■ **The request**: All of the material below is to be retyped exactly.

(Saved data entries)
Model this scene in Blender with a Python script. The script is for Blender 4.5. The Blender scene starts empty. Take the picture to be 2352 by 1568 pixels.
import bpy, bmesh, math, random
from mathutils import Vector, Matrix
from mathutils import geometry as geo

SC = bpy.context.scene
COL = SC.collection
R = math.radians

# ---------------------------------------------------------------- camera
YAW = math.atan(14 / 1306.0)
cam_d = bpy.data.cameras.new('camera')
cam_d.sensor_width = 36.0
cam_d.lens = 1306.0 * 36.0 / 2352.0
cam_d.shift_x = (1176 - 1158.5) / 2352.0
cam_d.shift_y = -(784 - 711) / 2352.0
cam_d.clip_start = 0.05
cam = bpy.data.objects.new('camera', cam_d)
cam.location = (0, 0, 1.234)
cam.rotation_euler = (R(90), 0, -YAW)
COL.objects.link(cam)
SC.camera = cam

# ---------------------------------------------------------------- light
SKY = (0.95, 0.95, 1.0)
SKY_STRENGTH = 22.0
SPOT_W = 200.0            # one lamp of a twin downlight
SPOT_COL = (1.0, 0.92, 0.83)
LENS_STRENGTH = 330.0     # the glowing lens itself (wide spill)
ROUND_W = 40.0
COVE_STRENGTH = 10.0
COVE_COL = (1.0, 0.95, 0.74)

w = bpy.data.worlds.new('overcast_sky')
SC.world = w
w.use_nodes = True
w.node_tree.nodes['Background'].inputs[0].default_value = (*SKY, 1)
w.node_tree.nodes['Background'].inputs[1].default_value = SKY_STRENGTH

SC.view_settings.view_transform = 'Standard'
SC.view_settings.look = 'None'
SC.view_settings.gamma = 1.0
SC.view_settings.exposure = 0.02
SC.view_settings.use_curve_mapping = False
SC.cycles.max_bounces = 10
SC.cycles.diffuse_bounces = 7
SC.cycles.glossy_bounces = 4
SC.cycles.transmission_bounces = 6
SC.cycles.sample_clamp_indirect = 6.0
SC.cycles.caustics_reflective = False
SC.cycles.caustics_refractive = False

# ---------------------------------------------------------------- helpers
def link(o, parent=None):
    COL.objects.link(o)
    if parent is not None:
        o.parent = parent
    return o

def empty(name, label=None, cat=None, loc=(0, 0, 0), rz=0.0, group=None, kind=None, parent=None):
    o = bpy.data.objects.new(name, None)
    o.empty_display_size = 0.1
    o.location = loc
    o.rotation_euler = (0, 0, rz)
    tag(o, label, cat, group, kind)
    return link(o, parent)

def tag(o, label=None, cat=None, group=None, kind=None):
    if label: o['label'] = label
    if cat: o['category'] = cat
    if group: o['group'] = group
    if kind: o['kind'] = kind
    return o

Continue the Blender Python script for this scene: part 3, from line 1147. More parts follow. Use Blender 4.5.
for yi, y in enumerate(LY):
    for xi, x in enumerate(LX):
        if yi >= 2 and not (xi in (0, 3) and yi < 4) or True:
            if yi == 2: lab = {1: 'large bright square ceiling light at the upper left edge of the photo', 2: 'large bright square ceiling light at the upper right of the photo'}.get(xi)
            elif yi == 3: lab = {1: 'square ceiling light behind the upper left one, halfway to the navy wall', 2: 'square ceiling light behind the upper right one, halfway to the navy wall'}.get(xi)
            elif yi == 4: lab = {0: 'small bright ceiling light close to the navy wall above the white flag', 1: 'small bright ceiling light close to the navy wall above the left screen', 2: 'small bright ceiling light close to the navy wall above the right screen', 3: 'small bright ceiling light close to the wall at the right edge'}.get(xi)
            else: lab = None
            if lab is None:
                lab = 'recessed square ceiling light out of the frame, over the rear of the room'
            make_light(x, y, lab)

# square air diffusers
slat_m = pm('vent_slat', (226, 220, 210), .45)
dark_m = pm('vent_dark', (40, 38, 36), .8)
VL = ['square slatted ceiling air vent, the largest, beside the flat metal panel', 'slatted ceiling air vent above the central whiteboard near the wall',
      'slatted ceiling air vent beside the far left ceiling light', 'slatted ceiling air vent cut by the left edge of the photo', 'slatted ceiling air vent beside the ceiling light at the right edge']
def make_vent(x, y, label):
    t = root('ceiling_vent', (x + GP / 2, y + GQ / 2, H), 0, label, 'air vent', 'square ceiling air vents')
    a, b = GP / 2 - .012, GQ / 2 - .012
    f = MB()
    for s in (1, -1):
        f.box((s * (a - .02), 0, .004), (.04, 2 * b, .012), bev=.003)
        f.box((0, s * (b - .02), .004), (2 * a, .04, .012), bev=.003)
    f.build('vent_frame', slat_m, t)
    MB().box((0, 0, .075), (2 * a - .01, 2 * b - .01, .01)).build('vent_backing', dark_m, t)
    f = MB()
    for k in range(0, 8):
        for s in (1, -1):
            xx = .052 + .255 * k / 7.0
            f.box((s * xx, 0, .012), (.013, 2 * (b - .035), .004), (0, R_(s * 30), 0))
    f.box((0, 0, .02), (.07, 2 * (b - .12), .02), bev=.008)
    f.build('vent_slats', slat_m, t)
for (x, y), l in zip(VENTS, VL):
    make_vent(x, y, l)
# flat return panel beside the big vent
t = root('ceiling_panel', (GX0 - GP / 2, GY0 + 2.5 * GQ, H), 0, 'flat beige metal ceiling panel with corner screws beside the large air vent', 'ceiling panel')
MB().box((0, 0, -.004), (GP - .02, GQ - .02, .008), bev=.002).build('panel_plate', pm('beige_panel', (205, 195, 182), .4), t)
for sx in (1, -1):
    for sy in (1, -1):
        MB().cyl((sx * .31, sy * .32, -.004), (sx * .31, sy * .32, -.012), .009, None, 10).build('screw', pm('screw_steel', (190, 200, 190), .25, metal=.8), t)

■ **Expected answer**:
Model this scene in Blender with a Python script. The script is for Blender 4.5. The Blender scene starts empty. Take the picture to be 2352 by 1568 pixels.
import bpy, bmesh, math, random
from mathutils import Vector, Matrix
from mathutils import geometry as geo

SC = bpy.context.scene
COL = SC.collection
R = math.radians

# ---------------------------------------------------------------- camera
YAW = math.atan(14 / 1306.0)
cam_d = bpy.data.cameras.new('camera')
cam_d.sensor_width = 36.0
cam_d.lens = 1306.0 * 36.0 / 2352.0
cam_d.shift_x = (1176 - 1158.5) / 2352.0
cam_d.shift_y = -(784 - 711) / 2352.0
cam_d.clip_start = 0.05
cam = bpy.data.objects.new('camera', cam_d)
cam.location = (0, 0, 1.234)
cam.rotation_euler = (R(90), 0, -YAW)
COL.objects.link(cam)
SC.camera = cam

# ---------------------------------------------------------------- light
SKY = (0.95, 0.95, 1.0)
SKY_STRENGTH = 22.0
SPOT_W = 200.0            # one lamp of a twin downlight
SPOT_COL = (1.0, 0.92, 0.83)
LENS_STRENGTH = 330.0     # the glowing lens itself (wide spill)
ROUND_W = 40.0
COVE_STRENGTH = 10.0
COVE_COL = (1.0, 0.95, 0.74)

w = bpy.data.worlds.new('overcast_sky')
SC.world = w
w.use_nodes = True
w.node_tree.nodes['Background'].inputs[0].default_value = (*SKY, 1)
w.node_tree.nodes['Background'].inputs[1].default_value = SKY_STRENGTH

SC.view_settings.view_transform = 'Standard'
SC.view_settings.look = 'None'
SC.view_settings.gamma = 1.0
SC.view_settings.exposure = 0.02
SC.view_settings.use_curve_mapping = False
SC.cycles.max_bounces = 10
SC.cycles.diffuse_bounces = 7
SC.cycles.glossy_bounces = 4
SC.cycles.transmission_bounces = 6
SC.cycles.sample_clamp_indirect = 6.0
SC.cycles.caustics_reflective = False
SC.cycles.caustics_refractive = False

# ---------------------------------------------------------------- helpers
def link(o, parent=None):
    COL.objects.link(o)
    if parent is not None:
        o.parent = parent
    return o

def empty(name, label=None, cat=None, loc=(0, 0, 0), rz=0.0, group=None, kind=None, parent=None):
    o = bpy.data.objects.new(name, None)
    o.empty_display_size = 0.1
    o.location = loc
    o.rotation_euler = (0, 0, rz)
    tag(o, label, cat, group, kind)
    return link(o, parent)

def tag(o, label=None, cat=None, group=None, kind=None):
    if label: o['label'] = label
    if cat: o['category'] = cat
    if group: o['group'] = group
    if kind: o['kind'] = kind
    return o

Continue the Blender Python script for this scene: part 3, from line 1147. More parts follow. Use Blender 4.5.
for yi, y in enumerate(LY):
    for xi, x in enumerate(LX):
        if yi >= 2 and not (xi in (0, 3) and yi < 4) or True:
            if yi == 2: lab = {1: 'large bright square ceiling light at the upper left edge of the photo', 2: 'large bright square ceiling light at the upper right of the photo'}.get(xi)
            elif yi == 3: lab = {1: 'square ceiling light behind the upper left one, halfway to the navy wall', 2: 'square ceiling light behind the upper right one, halfway to the navy wall'}.get(xi)
            elif yi == 4: lab = {0: 'small bright ceiling light close to the navy wall above the white flag', 1: 'small bright ceiling light close to the navy wall above the left screen', 2: 'small bright ceiling light close to the navy wall above the right screen', 3: 'small bright ceiling light close to the wall at the right edge'}.get(xi)
            else: lab = None
            if lab is None:
                lab = 'recessed square ceiling light out of the frame, over the rear of the room'
            make_light(x, y, lab)

# square air diffusers
slat_m = pm('vent_slat', (226, 220, 210), .45)
dark_m = pm('vent_dark', (40, 38, 36), .8)
VL = ['square slatted ceiling air vent, the largest, beside the flat metal panel', 'slatted ceiling air vent above the central whiteboard near the wall',
      'slatted ceiling air vent beside the far left ceiling light', 'slatted ceiling air vent cut by the left edge of the photo', 'slatted ceiling air vent beside the ceiling light at the right edge']
def make_vent(x, y, label):
    t = root('ceiling_vent', (x + GP / 2, y + GQ / 2, H), 0, label, 'air vent', 'square ceiling air vents')
    a, b = GP / 2 - .012, GQ / 2 - .012
    f = MB()
    for s in (1, -1):
        f.box((s * (a - .02), 0, .004), (.04, 2 * b, .012), bev=.003)
        f.box((0, s * (b - .02), .004), (2 * a, .04, .012), bev=.003)
    f.build('vent_frame', slat_m, t)
    MB().box((0, 0, .075), (2 * a - .01, 2 * b - .01, .01)).build('vent_backing', dark_m, t)
    f = MB()
    for k in range(0, 8):
        for s in (1, -1):
            xx = .052 + .255 * k / 7.0
            f.box((s * xx, 0, .012), (.013, 2 * (b - .035), .004), (0, R_(s * 30), 0))
    f.box((0, 0, .02), (.07, 2 * (b - .12), .02), bev=.008)
    f.build('vent_slats', slat_m, t)
for (x, y), l in zip(VENTS, VL):
    make_vent(x, y, l)
# flat return panel beside the big vent
t = root('ceiling_panel', (GX0 - GP / 2, GY0 + 2.5 * GQ, H), 0, 'flat beige metal ceiling panel with corner screws beside the large air vent', 'ceiling panel')
MB().box((0, 0, -.004), (GP - .02, GQ - .02, .008), bev=.002).build('panel_plate', pm('beige_panel', (205, 195, 182), .4), t)
for sx in (1, -1):
    for sy in (1, -1):
        MB().cyl((sx * .31, sy * .32, -.004), (sx * .31, sy * .32, -.012), .009, None, 10).build('screw', pm('screw_steel', (190, 200, 190), .25, metal=.8), t)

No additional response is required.